Autour de Lucie

Le groupe de Valérie Leulliot, qui vient de sortir Faux mouvement (chez Le Village Vert-Sony), incarne parfaitement notre époque et ses sentiments. D'autant plus que la palette sonore a subi un fort virage acoustico-électronique.

Le bel aujourd'hui

Le groupe de Valérie Leulliot, qui vient de sortir Faux mouvement (chez Le Village Vert-Sony), incarne parfaitement notre époque et ses sentiments. D'autant plus que la palette sonore a subi un fort virage acoustico-électronique.

«Nous avons tous eu la même envie au même moment. Après des arrangements directs, spontanés, nous voulions quelque chose de plus réfléchi.» Et voici comment naît un des meilleurs albums français du moment, et le meilleur d'Autour de Lucie. Faux mouvement ressemble aux filles de trente ans d'aujourd'hui, sensibles et déterminées, orgueilleuses mais douées de tendresse. On est assez loin, finalement, des débuts discographiques du groupe, il y a cinq ans, avec guitares à l'anglaise et questions torturées. «C'était simple: basse, batterie, guitare», dit Valérie Leulliot, chanteuse d'Autour de Lucie et auteur d'à peu près toutes les chansons.
Au commencement était une jeune femme, fille d'un célèbre journaliste de télévision et d'une star de la radio. «Une enfance assez solitaire, avec souvent un casque sur les oreilles. Je n'ai pas de frères et soeurs, j'allais dans une école qui n'était pas mixte. Puis j'ai avancé les yeux bandés, de boulot en boulot, de déception en déception. Quand je me suis jetée dans la musique, je n'avais pas vécu grand chose.»

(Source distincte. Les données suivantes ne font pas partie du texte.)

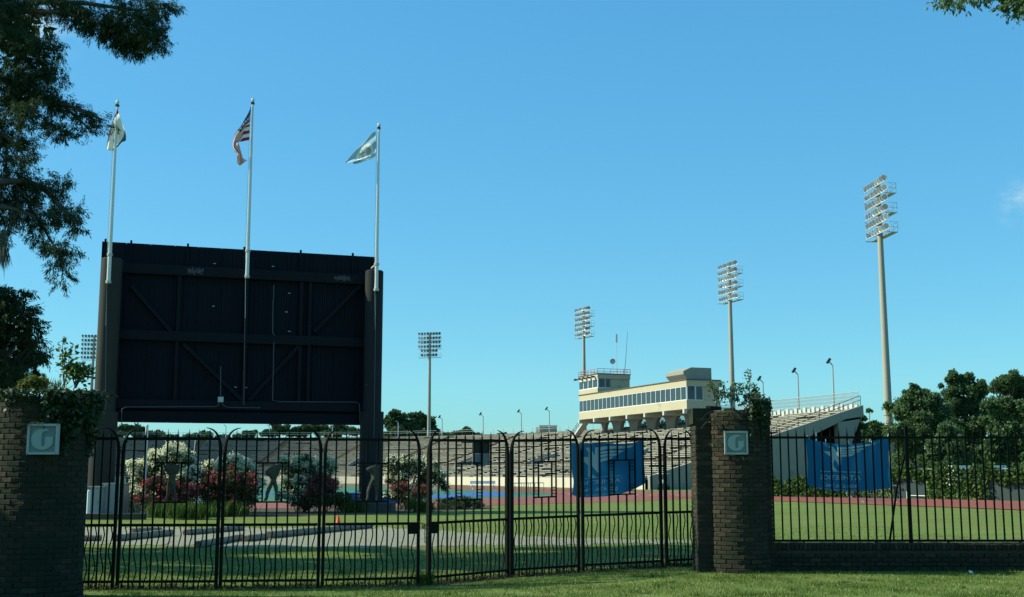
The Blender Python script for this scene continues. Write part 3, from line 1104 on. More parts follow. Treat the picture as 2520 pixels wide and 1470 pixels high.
for (u0, v0, u1, v1) in ((322, 700, 425, 818), (452, 845, 598, 985), (890, 700, 775, 815), (742, 845, 614, 985)):
    q0, z0 = sbq(u0, v0); q1, z1 = sbq(u1, v1)
    sbar('brace', q0, z0, q1, z1, 0.17, 0.33, 0.12)
for u in (258, 322, 463, 603, 743, 872, 932):           # stub posts along the top edge
    q = sbq(u, 620)[0]
    b = MB(); b.beam(SB(q, zA + 0.3, 0.42), SB(q, zT + 0.12, 0.42), 0.10, 0.08, lat); b.build('stub_post', M_navy, board)
zskL = sbq(600, 1016)[1]
sbar('skirt_beam', qc1 - 0.5, zB + 0.28, qc2 + 0.5, zB + 0.28, 0.5, 0.30, 0.2, M_navy)
# columns
def column_at(u0, u1, vtop, vref, off, m, lab):
    ql = sbq(u0, vref, off)[0]; qr = sbq(u1, vref, off)[0]
    qq = (ql + qr) / 2; rr = (qr - ql) / 2
    zt = sbq((u0 + u1) / 2, vtop, off)[1]
    b = MB(); c = SB(qq, 0, off)
    b.lathe(c, [(rr, 3.0), (rr, zt - 0.04), (rr - 0.04, zt), (0.02, zt + 0.02)], 32)
    o = b.build('column', m, board, smooth=True, label=lab)
    zs = sbq((u0 + u1) / 2, 1014, off)[1]
    b = MB(); b.lathe(c, [(rr + 0.13, 0), (rr + 0.13, zs), (rr + 0.005, zs + 0.01)], 32)
    b.build('column_sleeve', m, board, smooth=True)
    return qq, rr, zt
cL = column_at(243, 297, 637, 750, -0.5, M_colsteel, 'rust stained left column')
cR = column_at(898, 942, 667, 750, -0.5, M_peel, 'right column with peeling pale paint')
# conduits
M_cond = mat('grey_conduit', (0.085, 0.09, 0.095), 0.5)
def conduit(pts, r=0.022, off=-0.12, m=M_cond):
    b = MB()
    b.tube([SB(*sbq(u, v, off), off) for u, v in pts], r, 5)
    return b.build('conduit', m, board)
conduit([(674, 702), (673, 738), (672, 740), (671, 818), (675, 826)])
conduit([(674, 842), (671, 986), (690, 989), (878, 990), (885, 996), (886, 1040)])
conduit([(541, 985), (538, 998), (530, 1001), (310, 1002), (300, 1007), (299, 1045)])
conduit([(545, 985), (549, 998), (560, 1003), (640, 1004)])
conduit([(543, 902), (543, 980)])
b = MB(); b.beam(SB(*sbq(543, 990, -0.14), -0.14), SB(*sbq(543, 977, -0.14), -0.14), 0.26, 0.12, lat); b.build('junction_box', M_galv, board)
# small bright scars on the sheet
for u0, u1, v in ((462, 500, 668), (824, 862, 682)):
    q0, z0 = sbq(u0, v, 0.17); q1, z1 = sbq(u1, v, 0.17)
    b = MB()
    for k in range(9):
        a_ = q0 + (q1 - q0) * k / 9; c_ = q0 + (q1 - q0) * (k + 1) / 9
        b.beam(SB(a_, zA + random.uniform(-.04, .04), 0.184), SB(c_, zA + random.uniform(-.04, .04), 0.184), random.uniform(0.16, 0.34), 0.006, (0, 0, 1))
    b.build('worn_paint', mat('worn_pale_paint', (0.10, 0.11, 0.12), 0.8, (0.02, 0.022, 0.026), 6, 0.7), board)
bs = MB()
for u, v in ((712, 722), (705, 768), (712, 816), (763, 750), (525, 754), (580, 953), (605, 954), (528, 649), (672, 656), (703, 676), (748, 677)):
    q, z = sbq(u, v, 0.44)
    bs.beam(SB(q - 0.06, z, 0.44), SB(q + 0.06, z, 0.44), 0.03, 0.02, (0, 0, 1))
bs.build('bracket_tabs', M_galv, board)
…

Elle ne veut pas devenir chanteuse accompagnée de musiciens, mais veut d'emblée vivre une expérience de groupe. Autour de Lucie se construit peu à peu, de rencontres et du désir de jouer fort des chansons d'instinct. Le premier album, L'Échappée belle, sort en novembre 1994, et Immobile en mars 1997. Les guitares électriques sont au premier plan, le groupe multiplie les tournées. «L'envie nous est venue de faire un disque moins spontané», dit Valérie Leulliot. Le groupe décide de retourner à l'école et, pendant des mois, travaille à se construire un savoir-faire et une bibliothèque de sons électroniques.
C'est avec Ian Capple, qui a produit le magnifique disque Fantaisie militaire d'Alain Bashung, qu'Autour de Lucie enregistre Faux mouvement. Un peu partout, Valérie Leulliot et ses camarades sèment des grésillements, des sons étranges, des rythmiques synthétiques, des ondes étranges. Un orchestre les accompagne, les guitares sont le plus souvent débranchées. Ian Capple, en rencontrant Valérie Leulliot, la voit en chanteuse des années 60. Elle aussi.
Elle s'invente un chant d'une précision et d'une justesse fascinantes : elle énonce des états d'âme, contemple l'époque, regarde de petits instants réels... Chez elle, aucune des passions de vertige et des performances vocales très à la mode. Elle a la gravité d'une Françoise Hardy mais sait aussi bien consoler que la douce Catherine Sauvage, tout en incarnant parfaitement son temps. «Quoi de plus familier que des corps étrangers?», chante-t-elle sur un ton qui rassure : tout le profond paradoxe d'une femme heureuse mais les yeux grand ouverts.

Pourtant, Valérie Leulliot ne se veut pas chanteuse solitaire: «Je ne suis pas musicienne, je sais juste assez de guitare et de piano pour composer des chansons - ce sont des outils. Ce que je ferais toute seule ne serait pas écoutable. Je suis la moins bonne musicienne du groupe et, avec les bricolages que j'amène, on arrive à faire des chansons. J'apporte des impressions, que l'on travaille ensemble.»
Alors, s'être attelée à l'échantillonneur a été une révélation, lui a ouvert toutes les ressources de textures et d'inventions des nouvelles méthodes électroniques d'écriture des chansons, même si le processus est moins direct qu'aux temps du pop-rock binaire. «La question est de savoir si, une fois la chanson finie, l'émotion que l'on a eu en prenant la guitare pour en jouer le début, la première fois, est toujours là.»
L'enjeu émotionnel est central, urgent. «J'ai enfin trouvé un sens à ma vie», dit Valérie Leulliot avec la solennité des âmes droites. Et elle avoue: «Je ne sais pas si je ferai des concerts dans dix ou quinze ans - je ne le pense pas - mais je baignerai toujours dans la musique.» Une belle idée.